I think he recognizes, at least in his day, what little power they have but sees them as every bit as human as the men. Their power is behind the scenes. I think he's very sympathetic toward women in his time.

Do you think he's sympathetic for our time?

Yeah, I think some of the choices that the women in his plays have to make are hard for us to understand.

Like Isabella.

Like Isabella, like the women in Two Gents. Like poor Helena in All's Well, and Marianna. They make choices that just don't sit with us in our postfeminist feminist society. It's uncomfortable. But they're written with a great deal of sympathy.

When we do the all-girl Shakespeare at Taffety Punk, one of the things that is always really striking, the women who are playing some of the larger men's roles—and I still tend to play women in the all-girl Taffety Punk shows—they'll talk about how the men's lines are structured so differently. The way they're written are really different, and if you're used to playing women, it can be really hard to learn those parts. The women kind of save it up, and then when they have something to say, it's all really well thought out. It's almost like they've been thinking it for a long time and now is their opportunity to speak and say what needs to be said. The men are figuring it out as they go because they're running the show, they're thinking on their feet, they're making decisions as they need to. The women are standing back and stepping in when they must. So the way the women think is very different from the way the men think.

And if you grow used to, "OK, here's my argument all laid out for me," and that's how you approach those roles and you go in and play a man's role and it's all jumbled and topsy-turvy, it can be really hard to learn the part.

That leads into the next question I was going to ask. You mentioned that Shakespeare was very sympathetic toward women. Do you think he had insights into women?
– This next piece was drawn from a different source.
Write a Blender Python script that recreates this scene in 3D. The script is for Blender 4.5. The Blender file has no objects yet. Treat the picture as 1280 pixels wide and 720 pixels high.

I think he had insights into people, including women.

And men.

And men. Yeah, I guess it's as simple as that; he was insightful into how people work. He took people for what they were. There's not a lot of judgment on many of his characters. Even characters like Malvolio who are easy to dislike for some of the things they do, Shakespeare makes you care about them by the end.

Any other insights you've gotten on Twelfth Night? You've kind of put Olivia behind you.

Yeah, I had to sort of let that go, as much as I didn't want to. I really loved playing Olivia. There are roles that I'm really excited to play and then when you do, you realize it's not as fun as you thought it would be.

Like what?

Like Ophelia.

I've only seen one really good Ophelia. It's a hard role.

It's a hard role and it can't all be about the mad scene.

That's the problem: Is she strong or is she not?

Yeah. Hero's another one like that.

Yes, but I've seen a couple of good Heroes.

I've seen some great Heroes, but it's the same thing. And Olivia was one—I was excited to play her, I had wanted to play her—but on the surface, I thought, "Well, she could end up being sort of boring," and she wasn't at all. She fascinated me.

What about Maria? Do you find her as fascinating?

I understand her a little better. Olivia, I had to figure out. I understand Maria more.

What does that say about you?

I have no idea, I don't want to know.

The secret to Maria is that she's always ready to have fun. She's not complicated. She wants to have fun. She loves this guy for better or for worse. Well, he is what he is. And she does her job. She gets caught up in this revenge plot, but even that is to have fun, you know: "It would be really fun if we could totally humiliate him, because he deserves it. If we can make him think his mistress loves him, it will be hilarious. And then we're going to act like he's possessed of the devil, because it will be hilarious."

But she doesn't stay in the gulling scene.

No.

That's what I find interesting. I guess we shouldn't speculate on why.

I don't know. Somebody's costume change probably had something to do with it. I'm playing it this time where I'm right outside the door, waiting for [Malvolio] to leave so I can come in and find out what happened. Because it is a little odd that she's not observing her own handiwork for whatever reason.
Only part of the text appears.